» **STORED DATA**:
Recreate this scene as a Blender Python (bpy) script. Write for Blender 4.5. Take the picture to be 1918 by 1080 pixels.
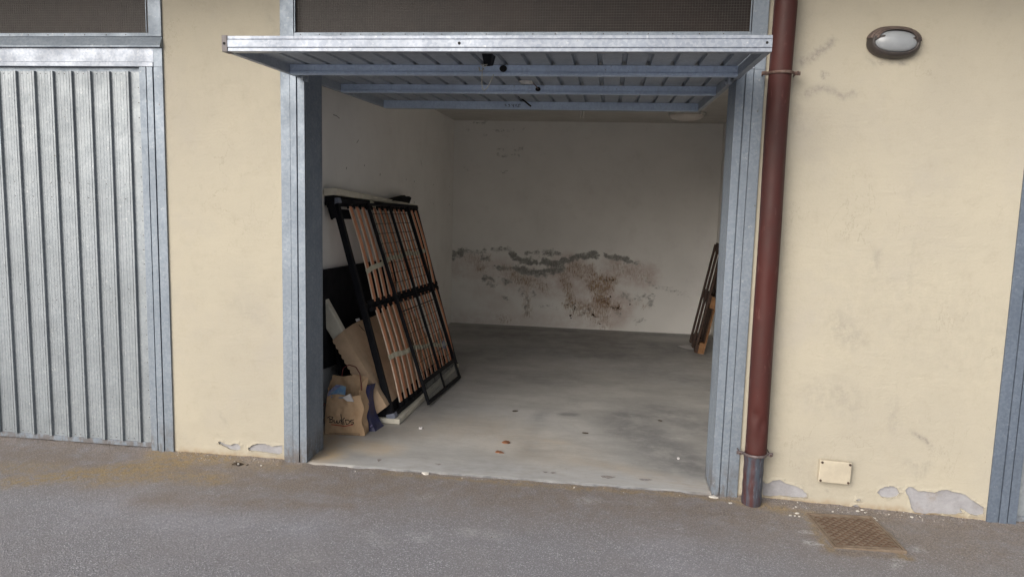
import bpy, bmesh, math, random
import numpy as np
from mathutils import Vector, Matrix, noise
from mathutils.geometry import delaunay_2d_cdt
R = math.radians
random.seed(7)
SC = bpy.context.scene
for o in list(bpy.data.objects): bpy.data.objects.remove(o)
COL = SC.collection

# ------------------------------------------------------------------ camera
F_PX, PITCH, YAW, ROLL = 1370.27, R(6.875), R(7.332), R(1.55)
CAM = Vector((0.0, -4.0, 1.57))
fw = Vector((-math.sin(YAW)*math.cos(PITCH), math.cos(YAW)*math.cos(PITCH), -math.sin(PITCH)))
r0 = Vector((math.cos(YAW), math.sin(YAW), 0)); u0 = r0.cross(fw)
rt = math.cos(ROLL)*r0 + math.sin(ROLL)*u0
up = -math.sin(ROLL)*r0 + math.cos(ROLL)*u0
cd = bpy.data.cameras.new('camera'); cam = bpy.data.objects.new('camera', cd); COL.objects.link(cam)
M = Matrix((( rt.x, up.x, -fw.x, CAM.x), (rt.y, up.y, -fw.y, CAM.y), (rt.z, up.z, -fw.z, CAM.z), (0,0,0,1)))
cam.matrix_world = M
cd.sensor_width = 36; cd.lens = F_PX*36/1918; cd.clip_start = .05; cd.clip_end = 500
SC.camera = cam
def ray(u, v): return fw + rt*((u-959)/F_PX) - up*((v-540)/F_PX)
def at_y(u, v, y): d = ray(u, v); return CAM + d*((y-CAM.y)/d.y)
def at_x(u, v, x): d = ray(u, v); return CAM + d*((x-CAM.x)/d.x)
def at_z(u, v, z): d = ray(u, v); return CAM + d*((z-CAM.z)/d.z)

# ------------------------------------------------------------------ world, sun, exposure
SUN_EL, SUN_DIR = R(27), Vector((.50, .86, 0)).normalized()      # SUN_DIR: horizontal way the light travels
w = bpy.data.worlds.new('World'); SC.world = w; w.use_nodes = True
nt = w.node_tree; nt.nodes.clear()
sky = nt.nodes.new('ShaderNodeTexSky'); sky.sky_type = 'NISHITA'; sky.sun_disc = False
sky.sun_elevation = SUN_EL; sky.sun_rotation = math.atan2(-SUN_DIR.x, -SUN_DIR.y)
sky.air_density = 1.0; sky.dust_density = 4.0; sky.ozone_density = 1.0
hs = nt.nodes.new('ShaderNodeHueSaturation'); hs.inputs['Saturation'].default_value = .50
bg = nt.nodes.new('ShaderNodeBackground'); bg.inputs[1].default_value = .13
wo = nt.nodes.new('ShaderNodeOutputWorld')
nt.links.new(sky.outputs[0], hs.inputs['Color']); nt.links.new(hs.outputs[0], bg.inputs[0]); nt.links.new(bg.outputs[0], wo.inputs[0])
sl = bpy.data.lights.new('sun', 'SUN'); sl.energy = 2.1; sl.angle = R(50); sl.color = (1, .965, .925)
so = bpy.data.objects.new('sun', sl); COL.objects.link(so)
ld = Vector((SUN_DIR.x*math.cos(SUN_EL), SUN_DIR.y*math.cos(SUN_EL), -math.sin(SUN_EL)))
so.rotation_euler = ld.to_track_quat('-Z', 'Y').to_euler()
SC.view_settings.view_transform = 'Standard'; SC.view_settings.look = 'None'
SC.view_settings.exposure = 0.12; SC.view_settings.gamma = 1
SC.render.engine = 'CYCLES'; SC.cycles.max_bounces = 8; SC.cycles.diffuse_bounces = 5

# ------------------------------------------------------------------ object helpers
def tag(o, label=None, cat=None, group=None, kind=None):
    if label: o['label'] = label
    if cat: o['category'] = cat
    if group: o['group'] = group
    if kind: o['kind'] = kind
    return o
def thing(name, label, cat, mat=None, group=None):
    o = bpy.data.objects.new(name, None); COL.objects.link(o); o.empty_display_size = .1
    if mat is not None: o.matrix_world = mat
    return tag(o, label, cat, group)
def frame(origin, ex, ey, ez):
    ex, ey, ez = [Vector(e).normalized() for e in (ex, ey, ez)]
    o = Vector(origin)
    return Matrix(((ex.x, ey.x, ez.x, o.x), (ex.y, ey.y, ez.y, o.y), (ex.z, ey.z, ez.z, o.z), (0,0,0,1)))
class MB:
    def __init__(s): s.bm = bmesh.new(); s.mi = 0
    def _f(s, vs):
        try:
            f = s.bm.faces.new(vs); f.material_index = s.mi; return f
        except ValueError: return None
    def box(s, x0, x1, y0, y1, z0, z1, mat=None):
        P = [Vector(p) for p in ((x0,y0,z0),(x1,y0,z0),(x1,y1,z0),(x0,y1,z0),(x0,y0,z1),(x1,y0,z1),(x1,y1,z1),(x0,y1,z1))]
        if mat is not None: P = [mat @ p for p in P]
        v = [s.bm.verts.new(p) for p in P]
        for q in ((3,2,1,0),(4,5,6,7),(0,1,5,4),(1,2,6,5),(2,3,7,6),(3,0,4,7)): s._f([v[i] for i in q])
        return s
    def hull8(s, pts):          # bottom ring of four, top ring of four
        v = [s.bm.verts.new(p) for p in pts]
        for q in ((3,2,1,0),(4,5,6,7),(0,1,5,4),(1,2,6,5),(2,3,7,6),(3,0,4,7)): s._f([v[i] for i in q])
        return s
    def prism(s, poly, axis, a, b, segs=1):      # poly in the two other axes
        def mk(p, t):
            if axis == 'z': return (p[0], p[1], t)
            if axis == 'y': return (p[0], t, p[1])
            return (t, p[0], p[1])
        rings = [[s.bm.verts.new(mk(p, a+(b-a)*k/segs)) for p in poly] for k in range(segs+1)]
        n = len(poly)
        for A, B in zip(rings, rings[1:]):
            for i in range(n): s._f([A[i], A[(i+1)%n], B[(i+1)%n], B[i]])
        s._f(rings[0][::-1]); s._f(rings[-1])
        return s
    def strip(s, poly, axis, a, b, th=None):     # open profile extruded (sheet)
        def mk(p, t):
            if axis == 'z': return (p[0], p[1], t)
            if axis == 'y': return (p[0], t, p[1])
            return (t, p[0], p[1])
        A = [s.bm.verts.new(mk(p, a)) for p in poly]; B = [s.bm.verts.new(mk(p, b)) for p in poly]
        for i in range(len(poly)-1): s._f([A[i], A[i+1], B[i+1], B[i]])
        return s
    def tube(s, pts, r, n=10, cap=True):
        pts = [Vector(p) for p in pts]; rad = r if isinstance(r, (list, tuple)) else [r]*len(pts)
        rings = []; prev = None
        for i, p in enumerate(pts):
            d = (pts[min(i+1, len(pts)-1)] - pts[max(i-1, 0)]).normalized()
            a = d.orthogonal().normalized() if prev is None else (prev - d*prev.dot(d)).normalized()
            prev = a; b = d.cross(a)
            rings.append([s.bm.verts.new(p + (a*math.cos(t)+b*math.sin(t))*rad[i]) for t in [2*math.pi*k/n for k in range(n)]])
        for A, B in zip(rings, rings[1:]):
            for i in range(n): s._f([A[i], A[(i+1)%n], B[(i+1)%n], B[i]])
        if cap: s._f(rings[0][::-1]); s._f(rings[-1])
        return s
    def ribbon(s, pts, nrm, w):                  # flat strip along pts
        pts = [Vector(p) for p in pts]; nrm = Vector(nrm); L = []
        for i, p in enumerate(pts):
            d = (pts[min(i+1, len(pts)-1)] - pts[max(i-1, 0)]).normalized(); c = d.cross(nrm).normalized()*w/2
            L.append((s.bm.verts.new(p-c), s.bm.verts.new(p+c)))
        for A, B in zip(L, L[1:]): s._f([A[0], A[1], B[1], B[0]])
        return s
    def loft(s, rings, cap0=True, cap1=True, closed=True):
        rr = [[s.bm.verts.new(p) for p in ring] for ring in rings]; n = len(rr[0])
        for A, B in zip(rr, rr[1:]):
            for i in range(n if closed else n-1): s._f([A[i], A[(i+1)%n], B[(i+1)%n], B[i]])
        if cap0: s._f(rr[0][::-1])
        if cap1: s._f(rr[-1])
        return s
    def build(s, name, mats, parent=None, smooth=False, bevel=0, loc=None, norm=True):
        if norm: bmesh.ops.recalc_face_normals(s.bm, faces=s.bm.faces)
        me = bpy.data.meshes.new(name); s.bm.to_mesh(me); s.bm.free()
        if not isinstance(mats, (list, tuple)): mats = [mats]
        for m in mats: me.materials.append(m)
        if smooth: me.polygons.foreach_set('use_smooth', [True]*len(me.polygons))
        o = bpy.data.objects.new(name, me); COL.objects.link(o)
        if parent is not None: o.parent = parent
        if bevel:
            b = o.modifiers.new('bevel', 'BEVEL'); b.width = bevel; b.segments = 2; b.limit_method = 'ANGLE'; b.angle_limit = R(40)
        return o
def split(o, name):
    """one object per loose piece of o"""
    me = o.data; p = list(range(len(me.vertices)))
    def f(a):
        while p[a] != a: p[a] = p[p[a]]; a = p[a]
        return a
    for e in me.edges: p[f(e.vertices[0])] = f(e.vertices[1])
    isl = {}
    for pl in me.polygons: isl.setdefault(f(pl.vertices[0]), []).append(pl)
    for fs in isl.values():
        idx = sorted({v for pl in fs for v in pl.vertices}); mp = {v: i for i, v in enumerate(idx)}
        m2 = bpy.data.meshes.new(name); m2.from_pydata([me.vertices[i].co for i in idx], [], [[mp[v] for v in pl.vertices] for pl in fs])
        for mt in me.materials: m2.materials.append(mt)
        for q, pl in zip(m2.polygons, fs): q.material_index = pl.material_index; q.use_smooth = pl.use_smooth
        n = bpy.data.objects.new(name, m2); COL.objects.link(n); n.parent = o.parent
        for md in o.modifiers:
            k = n.modifiers.new(md.name, md.type)
            if md.type == 'BEVEL': k.width = md.width; k.segments = md.segments; k.limit_method = md.limit_method; k.angle_limit = md.angle_limit
    bpy.data.objects.remove(o); bpy.data.meshes.remove(me)
def copy_tree(o, parent=None):
    c = o.copy(); COL.objects.link(c)
    if parent is not None: c.parent = parent
    for ch in [x for x in bpy.data.objects if x.parent == o]: copy_tree(ch, c)
    return c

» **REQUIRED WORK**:
Print, exactly as written, the lines above from the first one to the one containing "COL = SC.collection". Leave out pictures.

» **SOLVED PROBLEM**:
Recreate this scene as a Blender Python (bpy) script. Write for Blender 4.5. Take the picture to be 1918 by 1080 pixels.
import bpy, bmesh, math, random
import numpy as np
from mathutils import Vector, Matrix, noise
from mathutils.geometry import delaunay_2d_cdt
R = math.radians
random.seed(7)
SC = bpy.context.scene
for o in list(bpy.data.objects): bpy.data.objects.remove(o)
COL = SC.collection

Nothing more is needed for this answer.